■ Objective ■
Tally the lines containing the word "Blender" and give the total alone.

Records with scene code:
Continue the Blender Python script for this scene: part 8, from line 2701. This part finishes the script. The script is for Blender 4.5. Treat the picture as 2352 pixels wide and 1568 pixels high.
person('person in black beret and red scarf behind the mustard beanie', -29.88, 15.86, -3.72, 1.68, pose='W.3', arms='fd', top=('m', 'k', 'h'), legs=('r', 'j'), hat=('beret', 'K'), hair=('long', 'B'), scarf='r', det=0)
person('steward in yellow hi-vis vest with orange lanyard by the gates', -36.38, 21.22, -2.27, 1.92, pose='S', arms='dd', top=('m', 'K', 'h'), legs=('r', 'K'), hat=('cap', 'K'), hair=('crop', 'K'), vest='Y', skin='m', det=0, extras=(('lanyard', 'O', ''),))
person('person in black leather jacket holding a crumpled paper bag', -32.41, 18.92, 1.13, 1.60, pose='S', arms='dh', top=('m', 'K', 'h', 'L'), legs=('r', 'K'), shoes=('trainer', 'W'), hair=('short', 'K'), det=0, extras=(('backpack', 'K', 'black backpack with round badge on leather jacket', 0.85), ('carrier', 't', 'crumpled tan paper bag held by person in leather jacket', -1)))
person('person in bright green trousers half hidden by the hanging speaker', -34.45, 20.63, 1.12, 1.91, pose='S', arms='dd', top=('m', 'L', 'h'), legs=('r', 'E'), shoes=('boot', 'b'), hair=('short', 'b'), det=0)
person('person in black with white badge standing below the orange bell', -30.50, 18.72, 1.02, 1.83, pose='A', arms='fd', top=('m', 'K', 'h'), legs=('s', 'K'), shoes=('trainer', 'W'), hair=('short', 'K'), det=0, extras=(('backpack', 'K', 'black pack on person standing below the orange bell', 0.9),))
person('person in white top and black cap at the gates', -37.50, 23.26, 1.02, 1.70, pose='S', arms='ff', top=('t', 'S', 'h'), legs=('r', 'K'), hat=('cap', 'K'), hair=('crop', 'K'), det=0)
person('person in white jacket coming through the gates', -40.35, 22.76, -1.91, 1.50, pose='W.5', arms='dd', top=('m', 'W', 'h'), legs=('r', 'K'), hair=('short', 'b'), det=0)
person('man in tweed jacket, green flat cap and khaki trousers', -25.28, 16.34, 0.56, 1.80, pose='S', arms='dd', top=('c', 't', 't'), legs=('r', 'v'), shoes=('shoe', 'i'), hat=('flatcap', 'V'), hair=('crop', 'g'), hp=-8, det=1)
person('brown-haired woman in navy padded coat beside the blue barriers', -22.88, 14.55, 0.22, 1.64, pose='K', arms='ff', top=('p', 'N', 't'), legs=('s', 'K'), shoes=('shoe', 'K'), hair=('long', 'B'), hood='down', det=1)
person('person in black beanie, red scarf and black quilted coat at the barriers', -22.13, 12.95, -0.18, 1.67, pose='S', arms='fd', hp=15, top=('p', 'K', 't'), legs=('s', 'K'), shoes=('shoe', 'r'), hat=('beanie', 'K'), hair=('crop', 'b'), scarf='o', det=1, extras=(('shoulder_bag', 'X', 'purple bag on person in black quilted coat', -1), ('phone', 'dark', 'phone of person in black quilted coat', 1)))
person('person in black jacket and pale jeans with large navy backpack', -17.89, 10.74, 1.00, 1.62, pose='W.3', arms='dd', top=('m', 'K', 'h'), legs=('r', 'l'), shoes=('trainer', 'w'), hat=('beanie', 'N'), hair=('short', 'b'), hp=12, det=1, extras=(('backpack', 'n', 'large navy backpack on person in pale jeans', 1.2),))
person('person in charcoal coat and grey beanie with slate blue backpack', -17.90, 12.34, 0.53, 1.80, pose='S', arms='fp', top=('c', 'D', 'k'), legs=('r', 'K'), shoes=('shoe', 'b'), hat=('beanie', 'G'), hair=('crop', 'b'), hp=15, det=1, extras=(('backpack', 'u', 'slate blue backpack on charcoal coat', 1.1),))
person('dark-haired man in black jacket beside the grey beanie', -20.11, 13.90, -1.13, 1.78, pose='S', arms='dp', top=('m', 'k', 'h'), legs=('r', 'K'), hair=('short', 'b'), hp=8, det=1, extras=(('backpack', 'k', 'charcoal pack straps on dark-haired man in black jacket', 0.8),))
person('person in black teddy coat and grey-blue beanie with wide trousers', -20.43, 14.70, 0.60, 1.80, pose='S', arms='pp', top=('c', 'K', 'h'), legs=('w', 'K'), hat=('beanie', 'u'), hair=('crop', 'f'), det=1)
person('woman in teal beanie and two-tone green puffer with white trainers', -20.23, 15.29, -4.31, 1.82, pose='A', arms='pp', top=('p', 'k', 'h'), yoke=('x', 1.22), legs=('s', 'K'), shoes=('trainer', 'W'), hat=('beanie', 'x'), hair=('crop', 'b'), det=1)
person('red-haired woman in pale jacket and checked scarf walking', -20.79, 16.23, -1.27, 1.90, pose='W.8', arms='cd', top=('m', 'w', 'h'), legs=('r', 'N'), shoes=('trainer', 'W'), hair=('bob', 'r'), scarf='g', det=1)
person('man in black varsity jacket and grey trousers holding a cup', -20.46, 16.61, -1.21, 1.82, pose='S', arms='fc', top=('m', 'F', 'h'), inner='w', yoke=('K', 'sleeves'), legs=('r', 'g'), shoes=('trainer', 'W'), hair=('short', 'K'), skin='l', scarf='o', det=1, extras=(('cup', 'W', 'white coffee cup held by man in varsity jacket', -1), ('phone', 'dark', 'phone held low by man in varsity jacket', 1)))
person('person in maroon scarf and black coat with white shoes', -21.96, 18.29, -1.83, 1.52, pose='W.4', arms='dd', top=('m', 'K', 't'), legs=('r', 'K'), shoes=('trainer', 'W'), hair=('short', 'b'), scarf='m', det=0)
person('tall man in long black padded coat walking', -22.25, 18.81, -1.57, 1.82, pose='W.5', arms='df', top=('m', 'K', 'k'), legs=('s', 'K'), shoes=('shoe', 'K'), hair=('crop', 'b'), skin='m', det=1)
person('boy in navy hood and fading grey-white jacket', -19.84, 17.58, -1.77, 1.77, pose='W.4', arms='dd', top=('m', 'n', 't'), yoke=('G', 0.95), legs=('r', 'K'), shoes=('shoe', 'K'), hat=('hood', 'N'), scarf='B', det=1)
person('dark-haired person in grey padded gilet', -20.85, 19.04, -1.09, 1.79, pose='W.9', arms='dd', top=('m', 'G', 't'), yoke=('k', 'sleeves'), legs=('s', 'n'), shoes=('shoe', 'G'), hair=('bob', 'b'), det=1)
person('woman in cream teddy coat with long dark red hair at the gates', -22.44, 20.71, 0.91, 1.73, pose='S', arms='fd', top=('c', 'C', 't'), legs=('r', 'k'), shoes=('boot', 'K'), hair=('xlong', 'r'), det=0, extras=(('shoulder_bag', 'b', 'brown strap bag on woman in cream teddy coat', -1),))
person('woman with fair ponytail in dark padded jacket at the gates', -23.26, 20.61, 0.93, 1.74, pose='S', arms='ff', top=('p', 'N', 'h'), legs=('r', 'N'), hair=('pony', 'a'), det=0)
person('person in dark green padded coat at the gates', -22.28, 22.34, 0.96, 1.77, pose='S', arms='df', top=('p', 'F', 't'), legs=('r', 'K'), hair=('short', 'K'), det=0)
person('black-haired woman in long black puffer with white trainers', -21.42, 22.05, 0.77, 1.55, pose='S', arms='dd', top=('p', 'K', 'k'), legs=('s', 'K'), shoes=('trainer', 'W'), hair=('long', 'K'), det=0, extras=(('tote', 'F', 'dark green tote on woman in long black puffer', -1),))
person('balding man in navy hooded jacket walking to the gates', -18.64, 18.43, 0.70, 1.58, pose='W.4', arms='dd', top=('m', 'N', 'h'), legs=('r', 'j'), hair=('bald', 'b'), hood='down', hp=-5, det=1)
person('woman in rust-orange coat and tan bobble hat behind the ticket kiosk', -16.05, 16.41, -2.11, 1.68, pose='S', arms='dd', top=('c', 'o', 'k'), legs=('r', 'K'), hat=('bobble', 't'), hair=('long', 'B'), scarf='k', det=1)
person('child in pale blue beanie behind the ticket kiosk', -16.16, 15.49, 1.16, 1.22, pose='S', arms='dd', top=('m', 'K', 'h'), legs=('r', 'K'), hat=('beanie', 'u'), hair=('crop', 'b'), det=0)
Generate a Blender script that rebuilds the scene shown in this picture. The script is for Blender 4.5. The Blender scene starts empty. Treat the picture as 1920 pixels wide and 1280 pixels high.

■ Solved problem ■
2